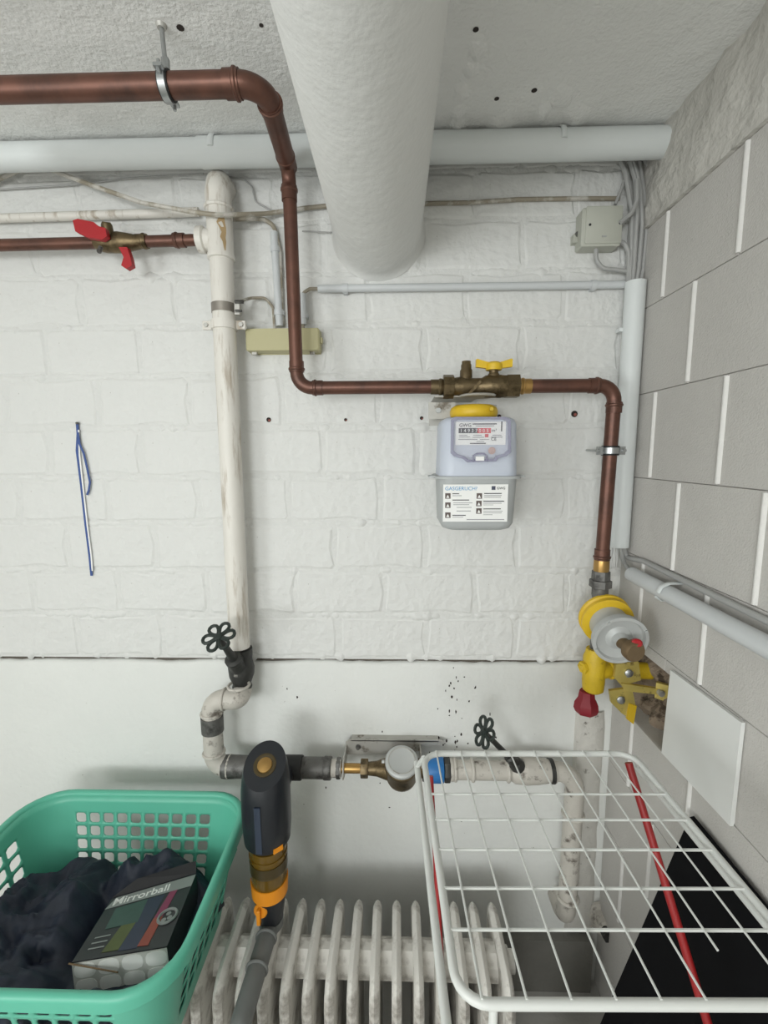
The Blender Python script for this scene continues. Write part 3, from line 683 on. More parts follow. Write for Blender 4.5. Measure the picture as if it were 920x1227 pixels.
MB().box((wx+RW+.012, yw-.010, z2-.004), (.014, .016, .034)).build('terminal', 'steeld', k2)
MB().cyl((wx+RW+.008, yw-.02, z2+.012), (wx+RW+.032, yw-.02, z2+.012), .005, n=6).build('terminal_bolt', 'greyiron', k2)
MB().cyl((wx+RW+.008, yw-.02, z2-.012), (wx+RW+.026, yw-.02, z2-.012), .004, n=6).build('terminal_bolt', 'greyiron', k2)
MB().tube([(wx+RW+.02, yw-.02, z2+.012), at(300, 357, -.03), at(318, 357, -.02), at(327, 368, -.015), at(329, 396, -.02)], .0042, 8, fillet=.02).build('earth_cable', 'oldcable', k2)
# copper branch with red ball valve
cbz = zt
b0 = at(-60, 297, yw); b1 = V((wx-.062, yw, zt)); b0.z = zt-.006
cbp_ = thing('copper_branch_pipe', 'thin copper pipe with red-handled ball valve left of the white riser', 'pipe', b0)
xv0, xv1 = at(116, 292, yw).x, at(165, 290, yw).x
MB().tube([b0, V((xv0, yw, zt-.003))], .0155, 16).build('pipe', 'copper', cbp_)
MB().tube([V((xv1, yw, zt-.002)), b1], .0150, 16).build('pipe', 'copper', cbp_)
collar((at(215, 287, yw).x, yw, zt), ex, .0165, .03, 'copper', cbp_, 'solder_fitting')
collar((xv1+.012, yw, zt-.001), -ex, .0165, .03, 'brass', cbp_, 'solder_fitting')
MB().lathe((xv0-.004, yw, zt-.003), ex, [(0, .017), (.012, .022), (.03, .026), (.07, .027), (.09, .024), (.12, .018), (xv1-xv0+.01, .017)], 18).build('valve_body', 'brass', cbp_)
va = at(137, 276, yw-.02); MB().lathe((at(133, 288, yw).x, yw-.01, zt), (.15, -.4, 1), [(0, .016), (.035, .014), (.042, .010)], 12).build('valve_bonnet', 'brass', cbp_)
vh = [at(u, v, -.115) for u, v in ((87, 264), (90, 277), (104, 284), (122, 287), (128, 283), (126, 273), (118, 271), (112, 266), (93, 262))]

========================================

▶ _EXERCISE TASK_
Reproduce all of the data exactly, omitting each picture it holds.

▶ _WRITTEN RESPONSE_
The Blender Python script for this scene continues. Write part 3, from line 683 on. More parts follow. Write for Blender 4.5. Measure the picture as if it were 920x1227 pixels.
MB().box((wx+RW+.012, yw-.010, z2-.004), (.014, .016, .034)).build('terminal', 'steeld', k2)
MB().cyl((wx+RW+.008, yw-.02, z2+.012), (wx+RW+.032, yw-.02, z2+.012), .005, n=6).build('terminal_bolt', 'greyiron', k2)
MB().cyl((wx+RW+.008, yw-.02, z2-.012), (wx+RW+.026, yw-.02, z2-.012), .004, n=6).build('terminal_bolt', 'greyiron', k2)
MB().tube([(wx+RW+.02, yw-.02, z2+.012), at(300, 357, -.03), at(318, 357, -.02), at(327, 368, -.015), at(329, 396, -.02)], .0042, 8, fillet=.02).build('earth_cable', 'oldcable', k2)
# copper branch with red ball valve
cbz = zt
b0 = at(-60, 297, yw); b1 = V((wx-.062, yw, zt)); b0.z = zt-.006
cbp_ = thing('copper_branch_pipe', 'thin copper pipe with red-handled ball valve left of the white riser', 'pipe', b0)
xv0, xv1 = at(116, 292, yw).x, at(165, 290, yw).x
MB().tube([b0, V((xv0, yw, zt-.003))], .0155, 16).build('pipe', 'copper', cbp_)
MB().tube([V((xv1, yw, zt-.002)), b1], .0150, 16).build('pipe', 'copper', cbp_)
collar((at(215, 287, yw).x, yw, zt), ex, .0165, .03, 'copper', cbp_, 'solder_fitting')
collar((xv1+.012, yw, zt-.001), -ex, .0165, .03, 'brass', cbp_, 'solder_fitting')
MB().lathe((xv0-.004, yw, zt-.003), ex, [(0, .017), (.012, .022), (.03, .026), (.07, .027), (.09, .024), (.12, .018), (xv1-xv0+.01, .017)], 18).build('valve_body', 'brass', cbp_)
va = at(137, 276, yw-.02); MB().lathe((at(133, 288, yw).x, yw-.01, zt), (.15, -.4, 1), [(0, .016), (.035, .014), (.042, .010)], 12).build('valve_bonnet', 'brass', cbp_)
vh = [at(u, v, -.115) for u, v in ((87, 264), (90, 277), (104, 284), (122, 287), (128, 283), (126, 273), (118, 271), (112, 266), (93, 262))]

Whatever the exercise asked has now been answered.